Chronicle of the last act in the agony of the UPC Treaty. A promenade by the Prinz-Max-Palais in Karlsruhe

by | Mar 23, 2020 | Patents

On Friday 20 March, the German Bundesverfassungsgericht, the Federal Constitutional Court, published its Decision of 13 February 2020. This decision states that the Act of Approval to the Agreement on a Unified Patent Court, which conferred sovereign powers on the Unified Patent Court, is void. It was taken by five of the eight members of the Court. Three of the judges issued a dissenting opinion.

The ground to declare that the Act is void was that it had not been approved by the Bundestag with the required two-thirds majority according to the German Constitution. According to the Court, an act of approval to an international treaty that has been adopted in violation thereof cannot provide democratic legitimation for the exercise of public authority by the EU or any other international institution supplementary to or otherwise closely tied to the EU.

The Court explains that the Treaty conferred on the European Patent Court an exclusive competence for an extensive catalogue of disputes in relation to European patents and European patents with unitary effect. This catalogue comprised:

  • primarily actions for patent infringements
  • disputes on the validity of patents
  • certain actions against decisions of the European Patent Office

Such an important cession of sovereignty was adopted unanimously by the Bundestag in the third reading, but only by about 35 members of the Bundestag present. The Court stated that the presence of the required quorum was not determined, nor did the President of the Bundestag declare that a qualified majority had adopted the Act of Approval.

According to the decision, conferring judicial functions while superseding German courts not only affects the fundamental rights guaranteed in the Constitution (The Grundgesetz), given that German courts can no longer ensure the protection of these rights, but also the specific design of the separation of powers. A significant part of the Member States’ jurisdiction over private and administrative legal matters of economic significance is conferred in the Treaty to the exclusive jurisdiction of the Unified Patent Court. Therefore, the structure of the German court system as set out in the Constitution would have been modified and supplemented by another court with its own hierarchy.

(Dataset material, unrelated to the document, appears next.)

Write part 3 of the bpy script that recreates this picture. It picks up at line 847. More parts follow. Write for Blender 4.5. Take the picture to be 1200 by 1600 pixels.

The German Court states that in view of the particular importance of the majority requirement for the integrity of the Constitution and the democratic legitimation of interferences with the constitutional order, a law cannot be enacted when it does not achieve this majority. Thus, as the Bundestag did not effectively pass the Act of Approval it is void.

With this decision, it seems that a process that has been obscure since its inception has been definitively closed, with the determined determination of its promoters to move forward with a project despite repeated accusations of lack of democratic legitimacy. Spain had already refused to accept the design of the unitary patent system and of the Unified Patent Court. A system aimed to exclude certain States and to avoid the jurisdiction of the CJEU over the decisions of the envisaged judicial system. Subsequently the Hungarian Constitutional Court declared the Agreement on a Unified Patent Court unconstitutional. The Government of the United Kingdom recently declared that despite having ratified the Treaty, it would not adhere to. The opinion rendered by the German Constitutional Court seems to be the final nail in the coffin of the Treaty.

Ultimately, the law is not only about passing laws. Laws must be in line with the democratic system that the European states have given ourselves. The end does not justify the means if they do not respect democracy, the basis and essence of Europe.

This is a good opportunity perhaps to think about. This is the third time that an attempt to create a unitary patent system in the European Union fails. The first was the proposed Community Patent Convention in the late 1970s and 1980s and the second the proposal for a Community Patent Regulation at the beginning of this millennium. Before making such a drastic change it should be remembered that the European Union has legal mechanisms to start regulating in the field of patents through Directives, as it has been done in relation to biotechnology inventions or the bolar provision. For the time being, European Regulations on inventions seem to be an exclusive field for SPCs.